-- start --

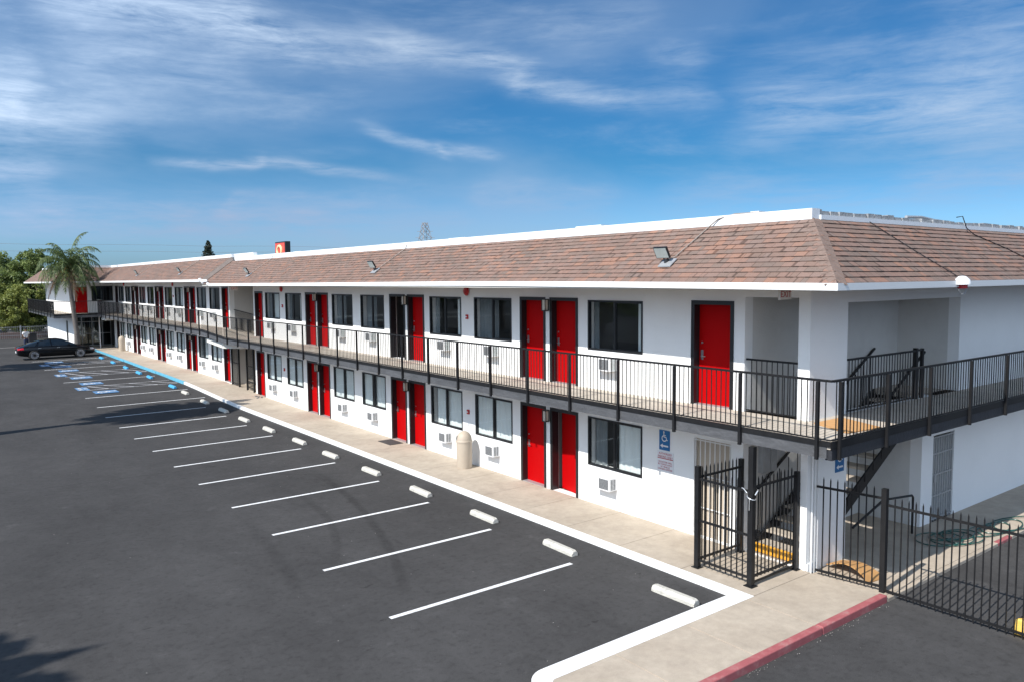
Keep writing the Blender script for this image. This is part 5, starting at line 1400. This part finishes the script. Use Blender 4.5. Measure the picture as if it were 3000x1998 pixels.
vd=t.nodes.new('ShaderNodeVectorMath'); vd.operation='DOT_PRODUCT'; t.links.new(tc.outputs['Generated'],vd.inputs[0]); vd.inputs[1].default_value=tuple(fw)
hz=noise(2.1,(1,1.6,1),8.,.6,9.)      # unseen cloud added behind the camera to brighten shaded walls
cl2=mth('ADD',cl2,mth('MULTIPLY',mr(vd.outputs['Value'],.62,-.2,0,1.),mth('MULTIPLY',mr(hz.outputs['Fac'],.35,.62,.45,1.),mr(el,.35,.85,1.,.0))))     # kept low so that ground shadows stay dark
vl=noise(1.6,(1,3.,1),6.,.55,12.)
veil=mth('MULTIPLY',mr(vl.outputs['Fac'],.36,.62,0,.38),mr(el,.0,.34,1,.35))
cl2=mth('ADD',cl2,veil)
mask=mth('MINIMUM',mth('ADD',cl1,cl2),.9)
# deepen the blue of a polarised sky
hs=t.nodes.new('ShaderNodeHueSaturation'); hs.inputs['Saturation'].default_value=1.0; hs.inputs['Value'].default_value=1.0; hs.inputs['Hue'].default_value=.5
t.links.new(sky.outputs[0],hs.inputs['Color'])
tint=t.nodes.new('ShaderNodeMix'); tint.data_type='RGBA'; tint.blend_type='MULTIPLY'; tint.inputs['Factor'].default_value=1; t.links.new(hs.outputs[0],tint.inputs['A']); tg=t.nodes.new('ShaderNodeMix'); tg.data_type='RGBA'; t.links.new(mr(el,.03,.15,0,1),tg.inputs['Factor']); tg.inputs['A'].default_value=(.74,1.22,1.85,1); tg.inputs['B'].default_value=(.27,.76,1.12,1); t.links.new(tg.outputs['Result'],tint.inputs['B'])
# cloud colour: bright on top, lavender grey low down
cm=t.nodes.new('ShaderNodeMix'); cm.data_type='RGBA'; cm.inputs['A'].default_value=(3.7,4.7,6.7,1); cm.inputs['B'].default_value=(5.6,6.9,8.7,1); t.links.new(mr(el,.05,.20,0,1),cm.inputs['Factor'])
mx=t.nodes.new('ShaderNodeMix'); mx.data_type='RGBA'; t.links.new(mask,mx.inputs['Factor']); t.links.new(tint.outputs['Result'],mx.inputs['A']); 
dsn=t.nodes.new('ShaderNodeVectorMath'); dsn.operation='DOT_PRODUCT'; t.links.new(tc.outputs['Generated'],dsn.inputs[0]); dsn.inputs[1].default_value=tuple(-trav)
gl=mr(dsn.outputs['Value'],-.2,.9,1.1,3.0,False)     # cloud brightened towards the sun to lift the light on shaded walls
cs_=t.nodes.new('ShaderNodeVectorMath'); cs_.operation='SCALE'; t.links.new(cm.outputs['Result'],cs_.inputs[0]); t.links.new(gl,cs_.inputs['Scale']); t.links.new(cs_.outputs[0],mx.inputs['B'])
t.links.new(mx.outputs['Result'],bg.inputs[0]); bg.inputs[1].default_value=.075
v=S.view_settings; v.view_transform='Standard'; v.look='None'; v.exposure=.3; v.gamma=1; v.use_curve_mapping=False
S.render.engine='CYCLES'; S.cycles.transparent_max_bounces=8; S.cycles.max_bounces=6; S.cycles.diffuse_bounces=3; S.cycles.glossy_bounces=3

-- end --

• **Given task**
The listing above needs to be output again exactly. Don't include the pictures.

• **Task answer**
Keep writing the Blender script for this image. This is part 5, starting at line 1400. This part finishes the script. Use Blender 4.5. Measure the picture as if it were 3000x1998 pixels.
vd=t.nodes.new('ShaderNodeVectorMath'); vd.operation='DOT_PRODUCT'; t.links.new(tc.outputs['Generated'],vd.inputs[0]); vd.inputs[1].default_value=tuple(fw)
hz=noise(2.1,(1,1.6,1),8.,.6,9.)      # unseen cloud added behind the camera to brighten shaded walls
cl2=mth('ADD',cl2,mth('MULTIPLY',mr(vd.outputs['Value'],.62,-.2,0,1.),mth('MULTIPLY',mr(hz.outputs['Fac'],.35,.62,.45,1.),mr(el,.35,.85,1.,.0))))     # kept low so that ground shadows stay dark
vl=noise(1.6,(1,3.,1),6.,.55,12.)
veil=mth('MULTIPLY',mr(vl.outputs['Fac'],.36,.62,0,.38),mr(el,.0,.34,1,.35))
cl2=mth('ADD',cl2,veil)
mask=mth('MINIMUM',mth('ADD',cl1,cl2),.9)
# deepen the blue of a polarised sky
hs=t.nodes.new('ShaderNodeHueSaturation'); hs.inputs['Saturation'].default_value=1.0; hs.inputs['Value'].default_value=1.0; hs.inputs['Hue'].default_value=.5
t.links.new(sky.outputs[0],hs.inputs['Color'])
tint=t.nodes.new('ShaderNodeMix'); tint.data_type='RGBA'; tint.blend_type='MULTIPLY'; tint.inputs['Factor'].default_value=1; t.links.new(hs.outputs[0],tint.inputs['A']); tg=t.nodes.new('ShaderNodeMix'); tg.data_type='RGBA'; t.links.new(mr(el,.03,.15,0,1),tg.inputs['Factor']); tg.inputs['A'].default_value=(.74,1.22,1.85,1); tg.inputs['B'].default_value=(.27,.76,1.12,1); t.links.new(tg.outputs['Result'],tint.inputs['B'])
# cloud colour: bright on top, lavender grey low down
cm=t.nodes.new('ShaderNodeMix'); cm.data_type='RGBA'; cm.inputs['A'].default_value=(3.7,4.7,6.7,1); cm.inputs['B'].default_value=(5.6,6.9,8.7,1); t.links.new(mr(el,.05,.20,0,1),cm.inputs['Factor'])
mx=t.nodes.new('ShaderNodeMix'); mx.data_type='RGBA'; t.links.new(mask,mx.inputs['Factor']); t.links.new(tint.outputs['Result'],mx.inputs['A']); 
dsn=t.nodes.new('ShaderNodeVectorMath'); dsn.operation='DOT_PRODUCT'; t.links.new(tc.outputs['Generated'],dsn.inputs[0]); dsn.inputs[1].default_value=tuple(-trav)
gl=mr(dsn.outputs['Value'],-.2,.9,1.1,3.0,False)     # cloud brightened towards the sun to lift the light on shaded walls
cs_=t.nodes.new('ShaderNodeVectorMath'); cs_.operation='SCALE'; t.links.new(cm.outputs['Result'],cs_.inputs[0]); t.links.new(gl,cs_.inputs['Scale']); t.links.new(cs_.outputs[0],mx.inputs['B'])
t.links.new(mx.outputs['Result'],bg.inputs[0]); bg.inputs[1].default_value=.075
v=S.view_settings; v.view_transform='Standard'; v.look='None'; v.exposure=.3; v.gamma=1; v.use_curve_mapping=False
S.render.engine='CYCLES'; S.cycles.transparent_max_bounces=8; S.cycles.max_bounces=6; S.cycles.diffuse_bounces=3; S.cycles.glossy_bounces=3